EXERCISE DESCRIPTION - In full and without alteration, give the listing again.

---+---

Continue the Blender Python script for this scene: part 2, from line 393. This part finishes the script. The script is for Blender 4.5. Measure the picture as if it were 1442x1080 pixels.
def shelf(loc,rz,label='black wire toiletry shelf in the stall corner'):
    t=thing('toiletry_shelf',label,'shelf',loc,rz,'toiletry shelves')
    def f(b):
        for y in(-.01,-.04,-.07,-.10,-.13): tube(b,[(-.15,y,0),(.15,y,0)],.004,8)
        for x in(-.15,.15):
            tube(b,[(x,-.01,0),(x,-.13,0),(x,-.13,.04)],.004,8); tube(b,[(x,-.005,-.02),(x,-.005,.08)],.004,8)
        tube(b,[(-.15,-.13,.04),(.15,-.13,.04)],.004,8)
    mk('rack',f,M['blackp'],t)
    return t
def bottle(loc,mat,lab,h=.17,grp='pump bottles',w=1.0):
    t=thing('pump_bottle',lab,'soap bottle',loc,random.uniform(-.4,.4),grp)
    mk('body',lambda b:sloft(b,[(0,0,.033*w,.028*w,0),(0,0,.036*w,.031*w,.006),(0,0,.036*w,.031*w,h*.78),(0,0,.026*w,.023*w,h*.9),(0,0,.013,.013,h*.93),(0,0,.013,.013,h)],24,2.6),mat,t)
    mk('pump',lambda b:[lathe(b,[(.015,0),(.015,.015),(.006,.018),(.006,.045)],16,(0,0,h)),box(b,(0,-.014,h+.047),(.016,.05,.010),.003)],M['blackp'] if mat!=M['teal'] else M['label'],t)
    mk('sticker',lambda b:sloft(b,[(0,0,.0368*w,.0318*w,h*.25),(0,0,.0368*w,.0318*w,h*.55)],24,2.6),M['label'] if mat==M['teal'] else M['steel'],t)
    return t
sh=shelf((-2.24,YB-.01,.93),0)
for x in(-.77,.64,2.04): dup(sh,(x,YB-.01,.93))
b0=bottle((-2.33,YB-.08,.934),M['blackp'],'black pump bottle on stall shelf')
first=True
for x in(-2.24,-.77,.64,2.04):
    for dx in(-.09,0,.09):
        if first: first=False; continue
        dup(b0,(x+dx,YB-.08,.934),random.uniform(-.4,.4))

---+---

ANSWER FOR THIS EXERCISE -
Continue the Blender Python script for this scene: part 2, from line 393. This part finishes the script. The script is for Blender 4.5. Measure the picture as if it were 1442x1080 pixels.
def shelf(loc,rz,label='black wire toiletry shelf in the stall corner'):
    t=thing('toiletry_shelf',label,'shelf',loc,rz,'toiletry shelves')
    def f(b):
        for y in(-.01,-.04,-.07,-.10,-.13): tube(b,[(-.15,y,0),(.15,y,0)],.004,8)
        for x in(-.15,.15):
            tube(b,[(x,-.01,0),(x,-.13,0),(x,-.13,.04)],.004,8); tube(b,[(x,-.005,-.02),(x,-.005,.08)],.004,8)
        tube(b,[(-.15,-.13,.04),(.15,-.13,.04)],.004,8)
    mk('rack',f,M['blackp'],t)
    return t
def bottle(loc,mat,lab,h=.17,grp='pump bottles',w=1.0):
    t=thing('pump_bottle',lab,'soap bottle',loc,random.uniform(-.4,.4),grp)
    mk('body',lambda b:sloft(b,[(0,0,.033*w,.028*w,0),(0,0,.036*w,.031*w,.006),(0,0,.036*w,.031*w,h*.78),(0,0,.026*w,.023*w,h*.9),(0,0,.013,.013,h*.93),(0,0,.013,.013,h)],24,2.6),mat,t)
    mk('pump',lambda b:[lathe(b,[(.015,0),(.015,.015),(.006,.018),(.006,.045)],16,(0,0,h)),box(b,(0,-.014,h+.047),(.016,.05,.010),.003)],M['blackp'] if mat!=M['teal'] else M['label'],t)
    mk('sticker',lambda b:sloft(b,[(0,0,.0368*w,.0318*w,h*.25),(0,0,.0368*w,.0318*w,h*.55)],24,2.6),M['label'] if mat==M['teal'] else M['steel'],t)
    return t
sh=shelf((-2.24,YB-.01,.93),0)
for x in(-.77,.64,2.04): dup(sh,(x,YB-.01,.93))
b0=bottle((-2.33,YB-.08,.934),M['blackp'],'black pump bottle on stall shelf')
first=True
for x in(-2.24,-.77,.64,2.04):
    for dx in(-.09,0,.09):
        if first: first=False; continue
        dup(b0,(x+dx,YB-.08,.934),random.uniform(-.4,.4))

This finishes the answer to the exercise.